In which cases is the categorical cross-entropy better than the mean squared error?

Question

In my code, I usually use the mean squared error (MSE), but the TensorFlow tutorials always use the categorical cross-entropy (CCE). Is the CCE loss function better than MSE? Or is it better only in certain cases?

Answer 1

As a rule of thumb, mean squared error (MSE) is more appropriate for regression problems, that is, problems where the output is a numerical value (i.e. a floating-point number or, in general, a real number). However, in principle, you can use the MSE for classification problems too (even though that may not be a good idea). MSE can be preceded by the sigmoid function, which outputs a number $p \in [0, 1]$, which can be interpreted as the probability of the input belonging to one of the classes, so the probability of the input belonging to the other class is $1 - p$.

Similarly, cross-entropy (CE) is mainly used for classification problems, that is, problems where the output can belong to one of a discrete set of classes. The CE loss function is usually separately implemented for binary and multi-class classification problems. In the first case, it is called the binary cross-entropy (BCE), and, in the second case, it is called categorical cross-entropy (CCE). The CE requires its inputs to be distributions, so the CCE is usually preceded by a softmax function (so that the resulting vector represents a probability distribution), while the BCE is usually preceded by a sigmoid.

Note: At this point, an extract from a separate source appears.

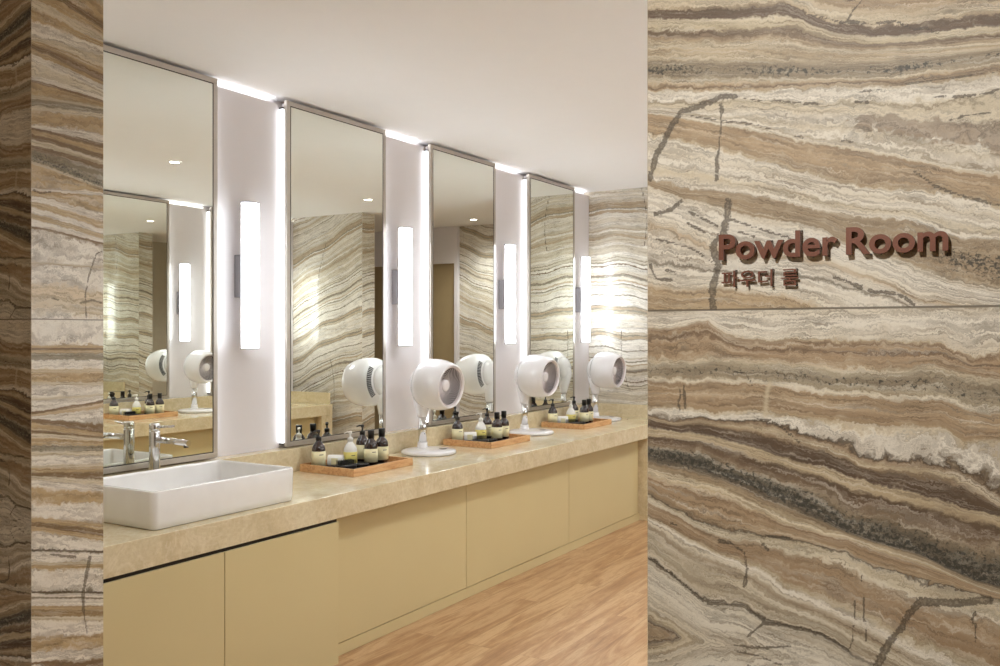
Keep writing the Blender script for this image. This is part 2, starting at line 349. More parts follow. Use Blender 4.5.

See also Why is mean squared error the cross-entropy between the empirical distribution and a Gaussian model? for more details about the relationship between the MSE and the cross-entropy. In case you use TensorFlow (TF) or Keras, see also How to choose cross-entropy loss in TensorFlow?, which gives you some guidelines for how to choose the appropriate TF implementation of the cross-entropy function for your (classification) problem. See also Should I use a categorical cross-entropy or binary cross-entropy loss for binary predictions? and Does the cross-entropy cost make sense in the context of regression?.

Answer 2

In a classification problem it's better to get higher error and higher error slope when we predict the label wrong.

As you see in the graph by using cross-entropy you get high error when the algorithm predict a label wrong and small error when the prediacted label is close enough, so it helps us to separate the predicted classes better.

Answer 3

We sometimes see that binary cross-entropy (BCE) loss is used for regression problems. This post is my opinion on using BCE for regression problems.

The figure below is the plots of BCE, $-t*\log(x) - (1-t)*\log(1-x)$, for several target values $t = 0.0, 0.1, ..., 0.5$. (The plots for $t>0.5$ are mirror images of those for $t<0.5$, so I omitted them.)

As you can see, when the target value $t$ is closer to the medium ($t=0.5$), BCE is flatter around its minimum ($x \sim t$). This means that BCE is less 'focal' when the target value is intermediate value.

So, BCE suits your purpose when the edge values ($t=0$ and $t=1$) are of special importance for you but the difference between intermediate values ($t=0.4$ and $t=0.5$, for example) is not very important for you.

On the other hand, when any value of target is equally important for you, then BCE will not be a good choice. Another loss function, MSE for example, is better for you.

Note added: If you use BCE for regression problems, it will be better to subtract $-x*\log(x) - (1-x)*\log(1-x)$ from the original BCE expression, so that the loss becomes zero when the prediction value coincides with the target one, $x=t$. This will not matter for backpropagation, but will be convenient to monitor the value.

Note added: After I submit this post, I came to think that we can tune how 'focal' the loss function is around its minimum, by simply multiplying an arbitrary factor of target values. For example, we can tune BCE loss $L_{\rm BCE}(x,t)$ by making it $f(t)*L_{\rm BCE}(x,t)$ where $f(t)$ is whatever factor you want. This factor tunes how focal the loss is around its minimum for each target value $t$.